Of the parameters in which parameter sets A and B differ, REFINE­(IDXREF) should not have any effect on the final scaling statistics. This parameter determines how the geometry of the diffraction experiment in the indexing step of XDS is refined. The initial geometry is then used at the start of the first integration round. In this study, however, the final intensity estimates are derived from a second round of integration that starts with the diffraction geometry as determined after the first round of integration. The influence of the number of grid points that is used to represent reflection profiles has been demonstrated above. However, when exchanging only the values of the grid-point parameters between sets A and B the results still differ markedly between the two sets of parameters. This is also the case when only the values of REFINE(INTEGRATE) and MINIMUM_ZETA are altered (results not shown). Therefore, the different results obtained with two sets of parameters cannot be attributed to a single parameter but originate from a combination of several parameters. It is not easily possible to fully explore and understand the complex parameter space, but it should be noted that the results obtained when processing highly fine-sliced data sets can strongly depend on the processing parameters used. One should therefore also consider the processing software and the parameters used for integration of the diffraction data when observing poorer statistics for highly fine-sliced data in addition to potentially poorer diffraction data.

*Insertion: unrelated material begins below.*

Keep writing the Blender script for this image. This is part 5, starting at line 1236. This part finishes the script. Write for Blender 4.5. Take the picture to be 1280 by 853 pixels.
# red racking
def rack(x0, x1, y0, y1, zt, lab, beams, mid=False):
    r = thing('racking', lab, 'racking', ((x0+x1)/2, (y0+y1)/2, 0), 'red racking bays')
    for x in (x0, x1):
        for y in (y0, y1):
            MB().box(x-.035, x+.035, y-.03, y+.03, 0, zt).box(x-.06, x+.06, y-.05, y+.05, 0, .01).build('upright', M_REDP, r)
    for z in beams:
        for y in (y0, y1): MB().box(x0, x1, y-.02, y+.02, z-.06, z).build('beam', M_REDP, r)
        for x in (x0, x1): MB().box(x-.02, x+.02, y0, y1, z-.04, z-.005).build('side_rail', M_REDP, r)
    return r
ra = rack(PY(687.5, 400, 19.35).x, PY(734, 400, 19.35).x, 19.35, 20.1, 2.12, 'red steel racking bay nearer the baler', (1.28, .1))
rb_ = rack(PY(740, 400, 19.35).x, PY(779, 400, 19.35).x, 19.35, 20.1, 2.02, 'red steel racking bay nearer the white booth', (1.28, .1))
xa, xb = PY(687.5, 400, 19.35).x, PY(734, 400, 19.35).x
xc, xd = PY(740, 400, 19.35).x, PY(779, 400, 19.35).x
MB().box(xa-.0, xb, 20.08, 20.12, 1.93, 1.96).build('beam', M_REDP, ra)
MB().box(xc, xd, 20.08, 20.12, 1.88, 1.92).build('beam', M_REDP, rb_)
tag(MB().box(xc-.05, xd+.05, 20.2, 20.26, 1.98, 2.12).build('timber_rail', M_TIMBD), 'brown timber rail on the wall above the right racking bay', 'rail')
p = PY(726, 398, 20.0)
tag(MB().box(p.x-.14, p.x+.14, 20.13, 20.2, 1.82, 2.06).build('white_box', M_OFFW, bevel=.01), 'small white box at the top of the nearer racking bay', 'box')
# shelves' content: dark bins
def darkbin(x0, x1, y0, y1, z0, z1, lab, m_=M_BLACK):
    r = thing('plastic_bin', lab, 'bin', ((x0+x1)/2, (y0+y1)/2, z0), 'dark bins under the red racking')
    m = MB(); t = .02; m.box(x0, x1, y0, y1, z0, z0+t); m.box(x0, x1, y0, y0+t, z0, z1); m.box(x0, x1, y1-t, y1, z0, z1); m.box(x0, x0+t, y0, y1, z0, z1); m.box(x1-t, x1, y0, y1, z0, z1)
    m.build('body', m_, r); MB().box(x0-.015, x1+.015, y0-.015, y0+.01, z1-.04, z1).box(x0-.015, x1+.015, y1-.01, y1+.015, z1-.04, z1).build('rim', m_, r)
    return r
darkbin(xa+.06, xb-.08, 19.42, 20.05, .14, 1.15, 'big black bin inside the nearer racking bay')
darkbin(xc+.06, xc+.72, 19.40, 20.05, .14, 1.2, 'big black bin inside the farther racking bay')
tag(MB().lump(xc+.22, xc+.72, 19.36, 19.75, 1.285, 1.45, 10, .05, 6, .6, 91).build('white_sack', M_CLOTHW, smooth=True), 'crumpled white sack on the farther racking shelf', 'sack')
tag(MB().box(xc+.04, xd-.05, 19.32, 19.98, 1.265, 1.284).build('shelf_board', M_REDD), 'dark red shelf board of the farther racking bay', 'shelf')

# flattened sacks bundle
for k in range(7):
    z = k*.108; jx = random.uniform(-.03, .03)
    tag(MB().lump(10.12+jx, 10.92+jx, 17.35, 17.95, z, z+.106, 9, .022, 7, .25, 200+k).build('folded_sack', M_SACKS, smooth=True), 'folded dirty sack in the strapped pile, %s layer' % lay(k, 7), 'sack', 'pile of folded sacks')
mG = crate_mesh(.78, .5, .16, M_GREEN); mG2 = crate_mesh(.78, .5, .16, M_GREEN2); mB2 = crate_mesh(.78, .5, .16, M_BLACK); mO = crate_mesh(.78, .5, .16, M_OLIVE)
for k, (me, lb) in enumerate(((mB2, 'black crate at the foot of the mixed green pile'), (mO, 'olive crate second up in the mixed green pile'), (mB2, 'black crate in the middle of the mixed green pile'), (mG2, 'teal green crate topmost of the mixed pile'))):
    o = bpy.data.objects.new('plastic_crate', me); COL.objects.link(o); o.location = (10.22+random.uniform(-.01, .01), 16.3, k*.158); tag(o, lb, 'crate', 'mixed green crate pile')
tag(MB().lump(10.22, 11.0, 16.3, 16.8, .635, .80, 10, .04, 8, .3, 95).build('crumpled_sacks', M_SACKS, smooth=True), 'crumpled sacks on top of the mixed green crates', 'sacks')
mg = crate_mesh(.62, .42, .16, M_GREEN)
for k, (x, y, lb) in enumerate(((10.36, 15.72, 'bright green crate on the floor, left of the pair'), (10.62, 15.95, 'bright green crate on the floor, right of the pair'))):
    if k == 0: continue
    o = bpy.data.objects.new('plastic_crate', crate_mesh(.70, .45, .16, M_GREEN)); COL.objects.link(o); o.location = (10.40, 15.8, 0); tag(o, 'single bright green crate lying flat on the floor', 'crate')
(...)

4.5. Summation of fine-sliced data

The inaccuracy of the intensity estimates obtained from the integration software is one cause of the observation of poorer scaling statistics with highly fine-sliced data, as demonstrated above. Nonetheless, the quality and the accuracy of the actual diffraction data might also be a reason for the observation of poorer statistics. For perfect fine-sliced data it can be expected that adding images over a certain rotation range will give identical results to collecting the data in this rotation range as a single wide-sliced image. Nonperfect data, i.e. those impaired by any error associated with acquiring a large number of fine-sliced images, will give poorer results when added up com­pared with collecting the same rotation range in a single wide image.

We used a summation procedure to evaluate the quality of the highly fine-sliced diffraction data compared with wider sliced data. The pixel values of two consecutive images in the finest-sliced data set were summed to obtain an image corresponding to twice the rotation width of the input images. The summed data set obtained in this way was then again summed to acquire a data set with four times the rotation width of the experimental images from the first step. This was repeated to obtain all summed data sets with rotation widths per image of the data sets that were experimentally acquired. We applied this procedure to five representative series of data sets.

The scaling statistics of the highest resolution shells of the summed and experimentally acquired data sets are shown in Fig. 9. Data obtained by summation of the finest-sliced images give generally poorer scaling statistics than the experimental data of the same rotation width. For series in12a1 and th02c all summed data sets gave poorer statistics than the finest-sliced data, while for the experimental data the second finest data set, collected with a Δφ of approximately 0.5σ_φ, gave the best scaling statistics. This demonstrates that the diffraction data collected with Δφ ≃ 0.5σ_φ are of optimal quality, which degrades upon acquiring finer sliced images. The poorer quality of the finest-sliced data might be caused by a longer relative dead time per image.

Figure 9 Summation of fine-sliced data. Diffraction images from the finest-sliced data set of five different series were summed to generate images which correspond to experimentally collected images at larger Δφ. Highest shell statistics of the experimental image data (dashed lines) and summed images data (solid lines) are shown.

Series in12c and tl02c showed best scaling statistics for data in the range 0.5–1Δφ/σ_φ for both the summed and the experimental images. It should be noted here that for these two series summation of the finest-sliced images (twofold, fourfold and eightfold summation for in12c, twofold and fourfold summation for tl02c) leads to better scaling statistics than processing the finest-sliced images without summation. Since the summed images are based on the same experimental data, the better scaling statistics for the summed images can only be attributed to the processing software, which seems to derive more accurate intensity estimates from the summed images. A possible explanation for this observation is that summing the finest-sliced images results in poorer diffraction data, but the reflection intensities can be estimated more accurately by the integration software from summed images with larger rotation width. In summary, the conclusion from these results is that the poorer scaling statistics observed for Δφ < 0.5σ_φ originate both from poorer quality of the highly fine-sliced data acquired at short exposure times and the intensity estimation by the integration software.